A person may be polytheistic in her or his political, social and aesthetic attitudes simply by recognizing that several dynamics and sets of standards determine people’s organization of their world. Monotheists are those among us who always want to “get it all together” to decide on one overriding principle which will explain all of life, all thought and all feeling.

Jung taught that the most important feature of any religion is its myth. When a person is aware of living mythically, he is experiencing life intensely and reflectively. Such persons experience life as meaningful. Meaning is a feeling that results from the sense of reality or tangibility about the life one is leading. Jung, “It is only meaning that liberates.”

True religion has to be alive. This life consists in how well that religion nurtures a mythic understanding in its followers.

About prophets like Mohammed, “the process of discovery of the myth that gave them their power.”

In monotheisms "a heretic is someone who experiences religious consciousness in myths other than those prescribed by the tradition."

About creativity: "the more aware one is of one’s individuality, the less likely the standardized religious package is likely to suffice."

It is not necessary to share symbols, but to share the process of symbol creation

It is only when an image is asserted to hold a monotheistic and universal posture that it is vulnerable to attack by relativism, by facing the power that other images can hold for other individuals with other psychic patterns.

This hardly gives a good idea of what this book states. I'll try to do a more thorough job later on in the book review section.
braja - Fri, 25 Jun 2004 21:57:23 +0530
QUOTE(Jagat @ Jun 25 2004, 11:16 AM)
A person may be polytheistic in her or his political, social and aesthetic attitudes simply by recognizing that several dynamics and sets of standards determine people’s organization of their world. Monotheists are those among us who always want to “get it all together” to decide on one overriding principle which will explain all of life, all thought and all feeling.

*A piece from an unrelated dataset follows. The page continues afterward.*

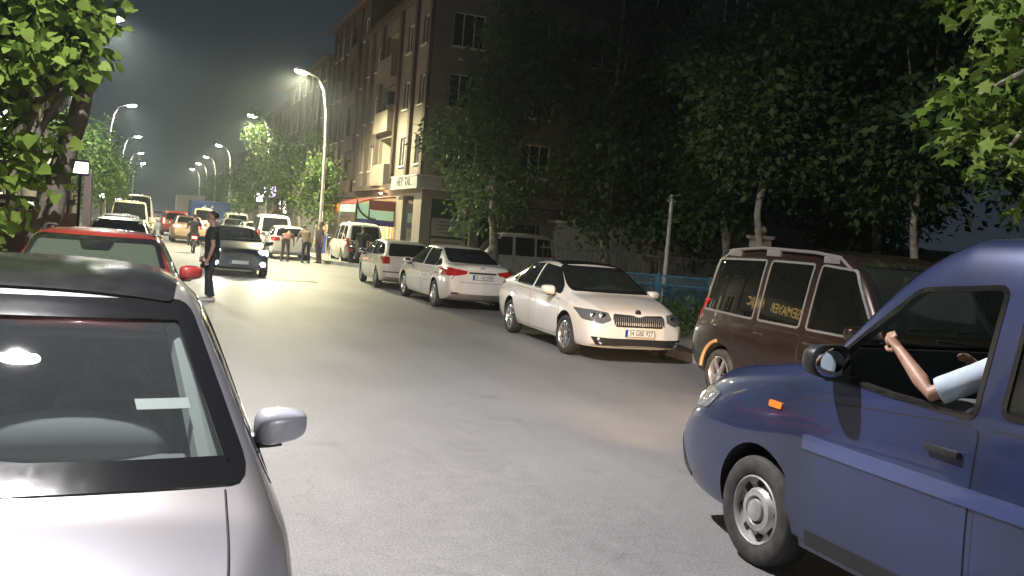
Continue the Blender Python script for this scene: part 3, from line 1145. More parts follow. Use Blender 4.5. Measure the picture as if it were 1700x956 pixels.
def person(label, loc, rz, pose, shirt, trousers, shoe, h=1.75, group=None, voxel=.010, hairm=None, sleeve=.55, name='person'):
    """faces local +X; pose: lean, arms {L,R: (elbow, wrist) offsets from shoulder}, legs {L,R: (knee, ankle)} from hip, head (yaw, pitch)"""
    root = thing(name, label, 'person', loc, rz, group)
    k = h / 1.75
    ln = pose.get('lean', 0.0)
    u = Vector((math.sin(ln), 0, math.cos(ln)))
    f = Vector((math.cos(ln), 0, -math.sin(ln)))
    Y = Vector((0, 1, 0))
    hip = Vector((0, 0, pose.get('hip', .90))) * k
    P = lambda a, b=0, c=0: hip + (u * a + f * b + Y * c) * k
    Q = lambda base, o: base + (f * 0 + Vector((o[0], o[1], o[2]))) * k
    hy, hpit = pose.get('head', (0, 0))
    hu = (u * math.cos(hpit) + f * math.sin(hpit)).normalized()
    hc = P(.57) + hu * .118 * k
    hf0 = (f * math.cos(hpit) - u * math.sin(hpit)).normalized()
    hf = (hf0 * math.cos(hy) + Y * math.sin(hy)).normalized()
    hl = hu.cross(hf)
    chains, balls = [], []
    chains.append([(P(-.06), .155 * k, .10 * k), (P(.10), .145 * k, .095 * k), (P(.28), .16 * k, .105 * k), (P(.43), .165 * k, .10 * k), (P(.51), .08 * k, .065 * k), (P(.57), .060 * k, .063 * k), (hc, .052 * k, .06 * k)])
    H = lambda a, b, c: hc + (hf * a + hl * b + hu * c) * k
    # skull, jaw, nose, ears
    bmq = []
    balls.append((hc + hu * .035 * k - hf * .008 * k, (.088 * k, .076 * k, .098 * k)))
    balls.append((H(.028, 0, -.045), (.058 * k, .053 * k, .065 * k)))
    balls.append((H(.088, 0, -.012), (.018 * k, .012 * k, .022 * k)))
    balls.append((H(.075, 0, -.075), (.020 * k, .02 * k, .018 * k)))
    for s in (1, -1): balls.append((H(-.005, s * .077, .0), (.02 * k, .01 * k, .03 * k)))
    sl, tr = [], []
    for s, kk in ((1, 'L'), (-1, 'R')):
        sh = P(.45, 0, s * .185)
        e, w = pose['arms'][kk]
        e, w = Q(sh, e), Q(sh, w)
        wd = (w - e).normalized()
        chains.append([(P(.44, 0, s * .12), .06 * k), (sh, .056 * k), (sh.lerp(e, .5), .047 * k), (e, .038 * k), (e.lerp(w, .3), .039 * k), (w, .025 * k), (w + wd * .03 * k, .03 * k, .018 * k), (w + wd * .09 * k, .04 * k, .016 * k)])
        side = Y - wd * Y.dot(wd)
        side = (f - wd * f.dot(wd)).normalized()
        out = wd.cross(side)
        cur = -s * out
        for q in range(4):
            b0 = w + wd * .075 * k + side * (.027 - .018 * q) * k
            ln_ = (.068, .078, .072, .055)[q] * k
            m1 = b0 + wd * ln_ * .5 + cur * .004 * k
            chains.append([(b0, .0095 * k), (m1, .0088 * k), (b0 + wd * ln_ * .9 + cur * .02 * k, .0075 * k)])
        t0 = w + wd * .025 * k + side * .022 * k
        chains.append([(t0, .012 * k), (t0 + (wd * .03 + side * .026) * k, .0105 * k), (t0 + (wd * .062 + side * .03) * k + cur * .008 * k, .0085 * k)])
        ct = sh.lerp(e, sleeve / .55 * .62)
        sl.append([(P(.45, 0, s * .09), .075 * k, .08 * k), (P(.46, 0, s * .15), .073 * k), (sh, .071 * k), (sh.lerp(e, .4), .066 * k), (ct, .066 * k)] if sleeve < .9 else
                  [(P(.45, 0, s * .09), .075 * k, .08 * k), (sh, .071 * k), (sh.lerp(e, .5), .062 * k), (e, .052 * k), (e.lerp(w, .5), .045 * k), (w, .036 * k)])
        hp = hip + Y * s * .085 * k
        kn, an = pose['legs'][kk]
        kn, an = Q(hp, kn), Q(hp, an)
        chains.append([(hp, .075 * k), (kn, .05 * k), (an, .035 * k)])
        tr.append([(hp + Vector((0, 0, .02)) * k, .095 * k, .105 * k), (hp.lerp(kn, .45), .083 * k, .088 * k), (kn, .066 * k), (kn.lerp(an, .4), .066 * k), (an + Vector((0, 0, .02)) * k, .062 * k, .068 * k)])
        toe = pose.get('toe', {}).get(kk, (1, 0, 0))
        td = Vector(toe).normalized()
        sb = blob([[(an - td * .075 * k + Vector((0, 0, -.05)) * k, .034 * k, .03 * k), (an - td * .02 * k + Vector((0, 0, -.035)) * k, .042 * k, .045 * k), (an + td * .07 * k + Vector((0, 0, -.05)) * k, .046 * k, .034 * k), (an + td * .17 * k + Vector((0, 0, -.06)) * k, .04 * k, .022 * k)]], voxel=.012, smooth=3)
        mesh_obj('shoe', sb, root, shoe, True, 180)
    mesh_obj('body', blob(chains, balls, min(voxel, .0085), 3), root, M['skin'], True, 180)
    sc = [[(P(-.10), .185 * k, .125 * k), (P(.05), .172 * k, .125 * k), (P(.20), .178 * k, .128 * k), (P(.36), .19 * k, .125 * k), (P(.46), .165 * k, .10 * k), (P(.525), .075 * k, .07 * k)]] + sl
    mesh_obj('shirt', blob(sc, (), .012, 5), root, shirt, True, 180)
    tc_ = [[(P(.06), .165 * k, .115 * k), (P(-.02), .172 * k, .125 * k), (hip - Vector((0, 0, .1)) * k, .15 * k, .115 * k)]] + tr
    mesh_obj('trousers', blob(tc_, (), .012, 5), root, trousers, True, 180)
    bm = NB()
    vs = ball(bm, (0, 0, 0), (.099 * k, .088 * k, .100 * k), 20)
    kill = [v for v in vs if (v.co.x > .045 * k and v.co.z < .048 * k) or v.co.z < -.055 * k or (v.co.x > .0 and v.co.z < -.005 * k)]
    bmesh.ops.delete(bm, geom=kill, context='VERTS')
    mx = Matrix(((hf.x, hl.x, hu.x, 0), (hf.y, hl.y, hu.y, 0), (hf.z, hl.z, hu.z, 0), (0, 0, 0, 1)))
    bmesh.ops.transform(bm, matrix=Matrix.Translation(hc + hu * .040 * k - hf * .012 * k) @ mx, verts=bm.verts[:])
    ho = bobj('hair', bm, hairm or M['hair'], root, True, 180)
    md = ho.modifiers.new('s', 'SOLIDIFY')
    md.thickness = .012
    for s in (1, -1):
        bm = NB()
        ball(bm, H(.080, s * .031, .012), (.006 * k, .011 * k, .006 * k), 8)
        bobj('eye', bm, M['ink'], root, True)
    return root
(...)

The problem I have with this is its profound anthropomorphic implication: we worship what we are (or want to be). The huge diversity on this board alone does not support this. A conservative with the most rigid moral views can worship the supreme debauchee whereas being a debauchee is a hindrance to worship.

Interestingly, Shrivatsa Goswami, in the introduction to Haberman's BRS, writes:

QUOTE
The Indian mind had understood the human nature through the categories of cognitive, conative and emotive--and predominance of one of these traits characterizes the person. The predominantly cognitive seekers travel on the path of jNAna. The more active conative beings follow karma and the emotive seekers take the route of bhakti. Despite the destination is common--the undifferentiated experience of ultimate; the same non-dual reality appears as absolute sat, absolute cit and absolute ananda, respectively.


This is a common Hindu notion but it is one that I don't think is supported in the bhakti sastras. If the svarupa of the jiva is krsnera nitya-dasa, bhakti cannot be seen as arising from the predominance of emotion in a person. Ones nature undoubtedly affects how one takes to bhakti but it does not define bhakti.
braja - Fri, 25 Jun 2004 22:21:07 +0530
(Coincidentally, I took notes from Margaret Case's Seeing Krishna recently and will put them into another thread later. The book documents her stay with the Radharamana Goswamis and there is a lot of interesting material in there with regard to their lineage, temple, etc.)
ramakesava - Fri, 25 Jun 2004 23:51:50 +0530
Isn't Gaudiya Vaisnavism a kind of qualified monism: acintya bhedabheda?

Sure, Bhagavan is one without a second, but also many.
Jagat - Fri, 25 Jun 2004 23:57:06 +0530
I find achintya-bhedabheda is a useful kind of all-purpose hermeneutical tool. It's a reminder that whatever you believe, the opposite also has "inconceivable" validity. It's a recipe for liberalism if you ask me. rolleyes.gif

ye yathA mAM prapadyante and all that.